Elma Avraham has been living in Kibbutz Nahal Oz for 49 years until the heinous attack that caused it to empty from its inhabitants. Her son, Uri Rawitz, talks about her on video.
"My mother is a beautiful woman, she has always been like that. She's beautiful inside and out. She has this naivety of those who built this country, especially the Kibbutz people down south.
"I woke up at 7:30 to the sounds of siren and Iron Dome interceptions. I knew that if it's happening in Tel Aviv – it's definitely happening there. I called her and she told me what was going on there – they were in their bomb shelters, they were told not to leave, she was alone. I have a brother who also lives there, but he was in his room. She told me she couldn't talk to him. She told me there's been an infiltration in Sderot and it took me a while to realize she was saying 'and here too'.

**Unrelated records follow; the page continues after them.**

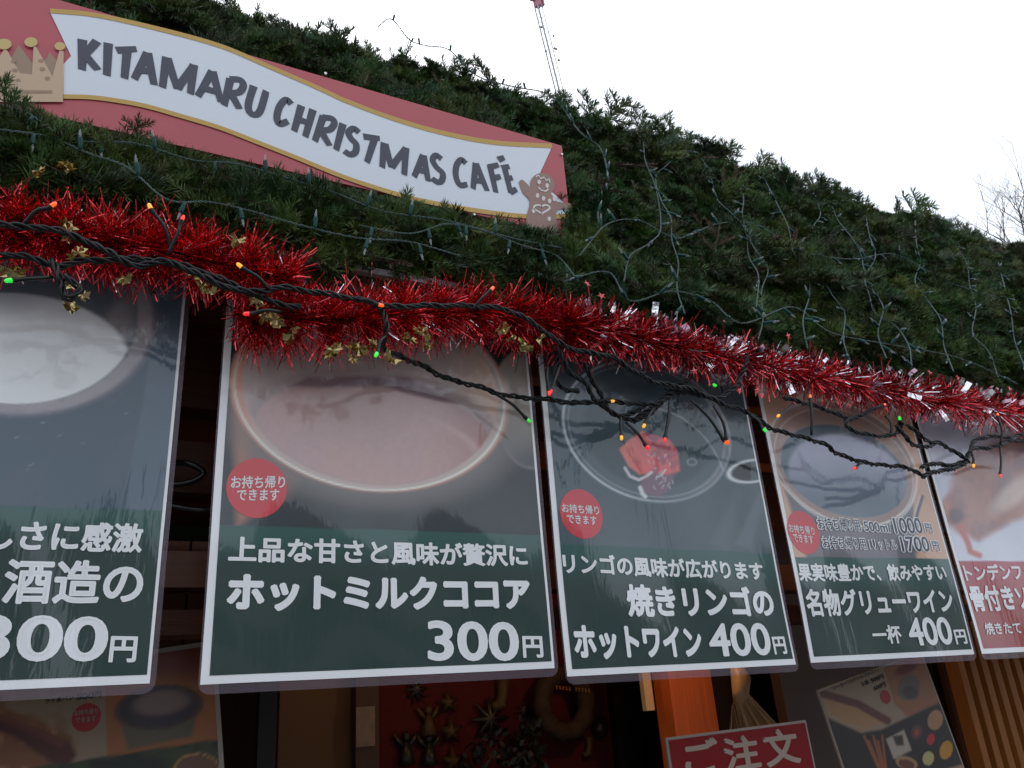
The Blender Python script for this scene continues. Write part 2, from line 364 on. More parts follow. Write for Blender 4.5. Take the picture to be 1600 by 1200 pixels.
def art5(px, py):
    n = fb(px, py, 70, 61)
    C = np.tile(alb(166, 168, 180), (len(px), 1)); C = mixc(C, alb(186, 188, 196), sm(py, 700, 880) * .7)
    C = mixc(C, alb(142, 132, 132), sm(py, 760, 660) * sm(px, 1500, 1600))
    mt = inpoly(px, py, [(1490, 735), (1500, 720), (1530, 702), (1700, 640), (1760, 780), (1640, 800), (1580, 815), (1530, 845), (1496, 832), (1474, 812), (1470, 790), (1484, 770)], 8)
    C = mixc(C, alb(164, 120, 108), mt); C = mixc(C, alb(132, 104, 104), mt * sm(fb(px, py, 34, 63), .4, .7)); C = mixc(C, alb(110, 92, 92), mt * fb(px, py * .5 + px * .5, 18, 65) * .6)
    C = mixc(C, alb(96, 84, 86), sm(ell(px, py, 1492, 806, 15, 14), 1.3, .5) * .9); C = mixc(C, alb(196, 178, 168), mt * sm(ell(px, py, 1585, 770, 55, 20, -40), 1.2, .4) * .6)
    C = mixc(C, alb(166, 104, 98), pline(px, py, [(1500, 825), (1512, 848), (1516, 862), (1530, 868)], 4.5, 3)); C = mixc(C, alb(170, 108, 98), mt * sm(px, 1488, 1474) * .7)
    return green(C, px, py, 876, 1490, 877, 1600, (alb(146, 74, 84), alb(130, 24, 36)))

def wavef(X, Z, ph): return .0016 * np.sin(X * 13 + ph) + .0012 * np.sin(Z * 11 + ph * 2) + .0010 * np.sin(X * 31 + Z * 17 + ph)
FD = bpy.context.evaluated_depsgraph_get
def text_mesh(body, off):
    c = bpy.data.curves.new('t', 'FONT'); c.body = body; c.resolution_u = 5; c.size = 1
    o = bpy.data.objects.new('t', c); COL.objects.link(o); bpy.context.view_layer.update()
    me = bpy.data.meshes.new_from_object(o.evaluated_get(FD())); c.fill_mode = 'NONE'; bpy.context.view_layer.update(); m2 = bpy.data.meshes.new_from_object(o.evaluated_get(FD())); bpy.data.objects.remove(o)
    if off:
        V = [list(q.co) for q in me.vertices]; Fc = [tuple(p.vertices) for p in me.polygons]; k_ = 0
        for e in m2.edges:
            a, b = m2.vertices[e.vertices[0]].co, m2.vertices[e.vertices[1]].co; d = (b - a)
            if d.length < 1e-6: continue
            d = d.normalized() * off; n_ = Vector((-d.y, d.x, 0)); z_ = .0002 + (k_ * 7 % 11) * .000012; k_ += 1; i0 = len(V)
            for q in (a - d * .3 - n_, b + d * .3 - n_, b + d * .8, b + d * .3 + n_, a - d * .3 + n_, a - d * .8): V.append([q.x, q.y, z_])
            Fc.append(tuple(range(i0, i0 + 6)))
        me = bpy.data.meshes.new('lettering'); me.from_pydata(V, [], Fc)
    v = np.zeros(len(me.vertices) * 3); me.vertices.foreach_get('co', v); return me, v.reshape(-1, 3)
class Sheet:                                 # a flat print; s = right, t = up, o = outward normal
    def __init__(s, O, S, T, wave=None):
        s.O = Vector(O); s.S = Vector(S).normalized(); s.T = Vector(T); s.T = (s.T - s.S * s.T.dot(s.S)).normalized()
        s.N = s.S.cross(s.T); s.ph = wave
    def P(s, a, b, h=0.):                    # arrays -> world
        P = np.outer(a, s.S) + np.outer(b, s.T) + np.array(s.O)
        if s.ph is not None: h = h - wavef(P[:, 0], P[:, 2], s.ph)
        return P + np.outer(np.ones(len(a)) * h, s.N)
    def inv(s, px, py):                      # where the direction meets the sheet
        r = Vector(ray(px, py)); o = Vector((0, 0, CZ)); t = (s.O - o).dot(s.N) / r.dot(s.N); q = o + r * t - s.O
        return q.dot(s.S), q.dot(s.T)
    def grid(s, a0, a1, b0, b1, step, h):
        na = max(2, int((a1 - a0) / step) + 1); nb = max(2, int((b1 - b0) / step) + 1)
        A, B = np.meshgrid(np.linspace(a0, a1, na), np.linspace(b0, b1, nb)); A = A.ravel(); B = B.ravel()
        i = (np.arange(nb - 1)[:, None] * na + np.arange(na - 1)).ravel()
        return s.P(A, B, h), np.stack([i, i + 1, i + 1 + na, i + na], 1), A, B
    def gridobj(s, name, rect, step, h, m, par, art=None):
        P, Fc, A, B = s.grid(*rect, step, h)
        me = bpy.data.meshes.new(name); me.from_pydata(P.tolist(), [], Fc.tolist())
        me.polygons.foreach_set('use_smooth', [True] * len(me.polygons))
        if art:
            px, py = proj(s.P(A, B, 0)); C = art(px, py)
            at_ = me.color_attributes.new('print', 'FLOAT_COLOR', 'POINT')
            at_.data.foreach_set('color', np.concatenate([C, np.ones((len(C), 1))], 1).ravel().astype('f'))
        me.update(); return link(name, me, m, par)
    def poly(s, name, pix, h, m, par, local=False, fan=None):
        ab = [p if local else s.inv(*p) for p in pix]; P = s.P(np.array([a for a, b in ab]), np.array([b for a, b in ab]), h)
        b = MB(); P = [Vector(p) for p in P]
        n = len(P); area = sum(ab[i][0] * ab[(i + 1) % n][1] - ab[(i + 1) % n][0] * ab[i][1] for i in range(n))
        b.add(P, [tuple(range(n)) if area > 0 else tuple(range(n - 1, -1, -1))])
        return b.build(name, m, par)
    def text(s, body, bl, br, tl, h, m, par, off=.02, name='lettering', grow=0):
        me, v = text_mesh(body, off); a0, b0 = s.inv(*bl); a1, b1 = s.inv(*br); a2, b2 = s.inv(*tl)
        mn, mxx = v.min(0), v.max(0)
        sx = (a1 - a0) / (mxx[0] - mn[0]); hgt = math.hypot(a2 - a0, b2 - b0); sy = hgt / (mxx[1] - mn[1])
        u = (v[:, 0] - mn[0]) * sx; q = (v[:, 1] - mn[1]) * sy
        b = b0 + (b1 - b0) * u / (a1 - a0) + q
        P = s.P(a0 + u, b, h) + np.outer(v[:, 2], np.array(s.N)); me.vertices.foreach_set('co', P.ravel()); me.update(); me.materials.clear(); me.materials.append(m)
        return link(name, me, None, par)
    def disc(s, name, c, left, top, h, m, par, n=48):
        ca, cb = s.inv(*c); rx = abs(s.inv(*left)[0] - ca); ry = abs(s.inv(*top)[1] - cb)
        A = [ca]; B = [cb]; Fc = []
        for j in range(1, 7):
            for k in range(n): A.append(ca + rx * j / 6 * math.cos(2 * math.pi * k / n)); B.append(cb + ry * j / 6 * math.sin(2 * math.pi * k / n))
        for k in range(n):
            Fc.append((0, 1 + k, 1 + (k + 1) % n))
            for j in range(5): o_ = 1 + j * n; Fc.append((o_ + k, o_ + n + k, o_ + n + (k + 1) % n, o_ + (k + 1) % n))
        b = MB(); b.add(s.P(np.array(A), np.array(B), h).tolist(), Fc); return b.build(name, m, par)

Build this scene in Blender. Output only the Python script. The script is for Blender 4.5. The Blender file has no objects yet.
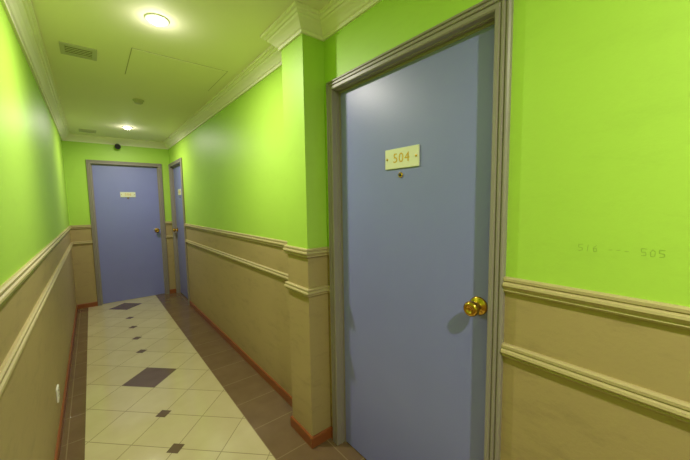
import bpy, bmesh, math
from mathutils import Vector, Matrix
sc=bpy.context.scene
sc.view_settings.view_transform='Standard'
# ---------------- helpers
def lin(c):
    return tuple(((v/255)/12.92 if v/255<=.04045 else ((v/255+.055)/1.055)**2.4) for v in c)+(1,)
def mat(name,col,rough=.5,var=.06,vs=3,bump=.0,bs=60,metal=0,emit=None,es=0,spec=.5,scuff=0):
    m=bpy.data.materials.new(name);m.use_nodes=True;nt=m.node_tree;b=nt.nodes['Principled BSDF']
    b.inputs['Roughness'].default_value=rough;b.inputs['Metallic'].default_value=metal
    b.inputs['Specular IOR Level'].default_value=spec
    tc=nt.nodes.new('ShaderNodeTexCoord')
    n=nt.nodes.new('ShaderNodeTexNoise');n.inputs['Scale'].default_value=vs;n.inputs['Detail'].default_value=5
    nt.links.new(tc.outputs['Object'],n.inputs['Vector'])
    r=nt.nodes.new('ShaderNodeMix');r.data_type='RGBA'
    c=lin(col);r.inputs[6].default_value=tuple(x*(1-var) for x in c[:3])+(1,);r.inputs[7].default_value=tuple(min(1,x*(1+var)) for x in c[:3])+(1,)
    nt.links.new(n.outputs['Fac'],r.inputs[0]);out=r.outputs[2]
    if scuff:
        mp=nt.nodes.new('ShaderNodeMapping');mp.inputs['Scale'].default_value=(1,1,3.5);nt.links.new(tc.outputs['Object'],mp.inputs[0])
        n3=nt.nodes.new('ShaderNodeTexNoise');n3.inputs['Scale'].default_value=4.5;n3.inputs['Detail'].default_value=9;n3.inputs['Roughness'].default_value=.75
        nt.links.new(mp.outputs[0],n3.inputs['Vector'])
        cr=nt.nodes.new('ShaderNodeValToRGB');cr.color_ramp.elements[0].position=.52;cr.color_ramp.elements[0].color=(0,0,0,1);cr.color_ramp.elements[1].position=.68;cr.color_ramp.elements[1].color=(scuff,scuff,scuff,1)
        nt.links.new(n3.outputs['Fac'],cr.inputs[0])
        r2=nt.nodes.new('ShaderNodeMix');r2.data_type='RGBA';nt.links.new(cr.outputs[0],r2.inputs[0]);nt.links.new(out,r2.inputs[6]);r2.inputs[7].default_value=tuple(x*.6 for x in c[:3])+(1,)
        out=r2.outputs[2]
    nt.links.new(out,b.inputs['Base Color'])
    if bump:
        n2=nt.nodes.new('ShaderNodeTexNoise');n2.inputs['Scale'].default_value=bs;n2.inputs['Detail'].default_value=3
        nt.links.new(tc.outputs['Object'],n2.inputs['Vector'])
        bp=nt.nodes.new('ShaderNodeBump');bp.inputs['Strength'].default_value=bump;bp.inputs['Distance'].default_value=.002
        nt.links.new(n2.outputs['Fac'],bp.inputs['Height']);nt.links.new(bp.outputs['Normal'],b.inputs['Normal'])
    if emit:
        b.inputs['Emission Color'].default_value=lin(emit);b.inputs['Emission Strength'].default_value=es
    return m
M=dict(
 green=mat('green_paint',(176,217,80),.5,.05,2,.2,90,scuff=.10),
 beige=mat('beige_paint',(176,155,106),.5,.07,2.5,.25,80,scuff=.4),
 rail=mat('rail_paint',(184,168,120),.45,.05,8),
 ceil=mat('ceiling_paint',(235,231,202),.7,.02,2,.1,60),
 seam=mat('panel_seam',(172,166,136),.7,.02,2),
 cornice=mat('cornice_paint',(237,233,210),.5,.02,4),
 base=mat('baseboard_tile',(146,82,42),.35,.15,9),
 frame=mat('frame_paint',(148,139,130),.4,.05,7),
 leaf=mat('door_paint',(134,138,201),.38,.05,5,.2,140),
 brass=mat('brass',(215,170,75),.16,.05,20,metal=1),
 sign=mat('sign_plate',(230,228,200),.35,.03,10),
 gold=mat('gold_letters',(215,175,40),.4,.05,10),
 dark=mat('dark_plastic',(28,28,30),.4,.05,10),
 white=mat('white_plastic',(240,238,228),.4,.02,10),
 grille=mat('vent_metal',(190,187,162),.5,.03,10),
 ventdark=mat('vent_inside',(50,46,38),.7,.03,10),
 bulb=mat('bulb_glow',(255,255,240),.5,0,1,emit=(255,250,230),es=25),
 pencil=mat('pencil_mark',(144,178,72),.8,.05,30),
)
def obj(name,bm,mats,parent=None):
    me=bpy.data.meshes.new(name);bmesh.ops.recalc_face_normals(bm,faces=bm.faces);bm.to_mesh(me);bm.free()
    for m in mats: me.materials.append(M[m] if isinstance(m,str) else m)
    o=bpy.data.objects.new(name,me);bpy.context.collection.objects.link(o)
    if parent:o.parent=parent
    return o
def empty(name,mw=None,loc=None):
    r=bpy.data.objects.new(name,None);r.empty_display_size=.05;bpy.context.collection.objects.link(r)
    if mw is not None:r.matrix_world=mw
    if loc:r.location=loc
    return r
def box(bm,x0,x1,y0,y1,z0,z1,mi=0,bev=0):
    t=bmesh.new() if bev else bm
    vs=[t.verts.new((x,y,z)) for x in (x0,x1) for y in (y0,y1) for z in (z0,z1)]
    for q in [(0,1,3,2),(4,6,7,5),(0,4,5,1),(2,3,7,6),(0,2,6,4),(1,5,7,3)]:
        f=t.faces.new([vs[i] for i in q]);f.material_index=mi
    if bev:
        bmesh.ops.recalc_face_normals(t,faces=t.faces)
        bmesh.ops.bevel(t,geom=t.edges[:],offset=bev,segments=2,affect='EDGES')
        for f in t.faces:f.material_index=mi
        me=bpy.data.meshes.new('t');t.to_mesh(me);t.free();bm.from_mesh(me);bpy.data.meshes.remove(me)
def sweep(bm,path,prof,mi=0,side=1):
    P=[Vector((p[0],p[1])) for p in path];n=len(P);rings=[]
    for i in range(n):
        ns=[]
        if i>0: d=(P[i]-P[i-1]).normalized();ns.append(Vector((-d.y,d.x)))
        if i<n-1: d=(P[i+1]-P[i]).normalized();ns.append(Vector((-d.y,d.x)))
        m=(ns[0]+ns[1])/(1+ns[0].dot(ns[1])) if len(ns)==2 else ns[0]
        rings.append([bm.verts.new((P[i].x+m.x*d*side,P[i].y+m.y*d*side,z)) for d,z in prof])
    k=len(prof)
    for i in range(n-1):
        for j in range(k):
            b=(j+1)%k
            f=bm.faces.new([rings[i][j],rings[i][b],rings[i+1][b],rings[i+1][j]]);f.material_index=mi
    for r in (rings[0],rings[-1]):
        f=bm.faces.new(r);f.material_index=mi
def lathe(bm,prof,origin,axis,seg=32,mi=0):
    ax=Vector(axis).normalized();q=Vector((0,0,1)).rotation_difference(ax).to_matrix();rings=[]
    for r,h in prof:
        rings.append([bm.verts.new(Vector(origin)+q@Vector((r*math.cos(2*math.pi*i/seg),r*math.sin(2*math.pi*i/seg),h))) for i in range(seg)])
    for a,b in zip(rings[:-1],rings[1:]):
        for i in range(seg):
            f=bm.faces.new([a[i],a[(i+1)%seg],b[(i+1)%seg],b[i]]);f.material_index=mi;f.smooth=True
    for r in (rings[0],rings[-1]):
        f=bm.faces.new(r);f.material_index=mi
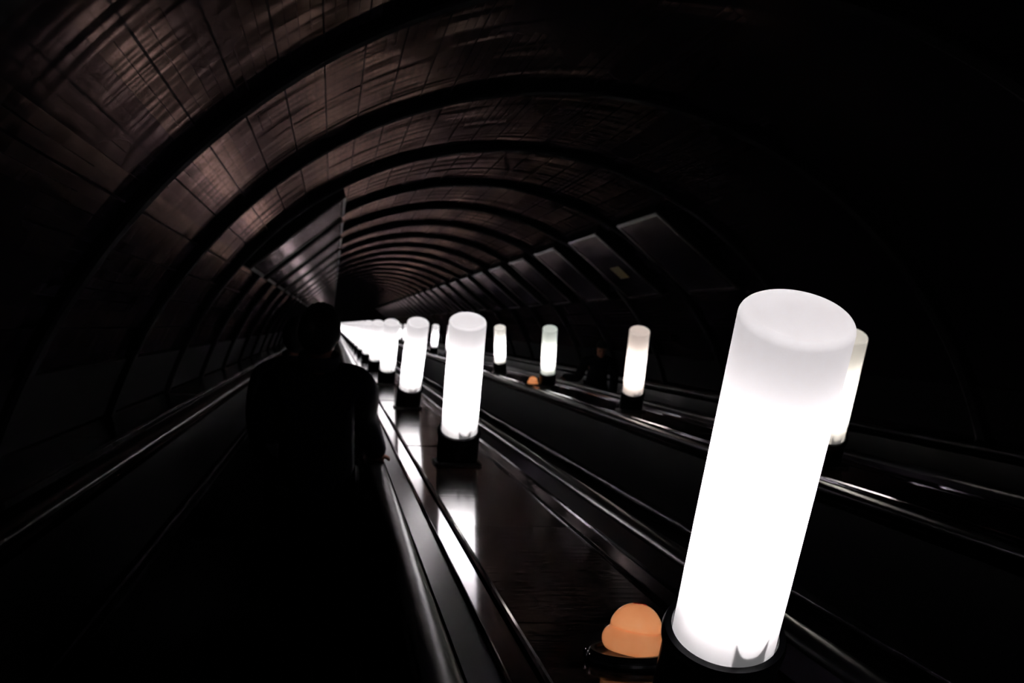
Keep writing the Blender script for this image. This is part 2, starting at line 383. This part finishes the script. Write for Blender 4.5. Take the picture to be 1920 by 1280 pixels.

"The hours went by, another hour, another two, and so it went on for 10-11 hours. At some point I texted my brother and managed to communicate with him. Two soldiers accompanied him to my mother's house. He found the house broken into, ransacked, bomb shelter open, her bed turned over and my mother gone.
"I got it from my sister. She wrote to me: 'Uri, Mom was likely kidnapped'. An hour later we received, I don't even know who from, a photo. I looked at the photo and saw my mother. My 84-year-old mother sitting on a motorcycle, with a woman I don't know sitting in front of her. I see two armed men. She's facing away, but it's absolutely clear to me that's my mother.
"Please bring my mother, Elma Avraham, back home."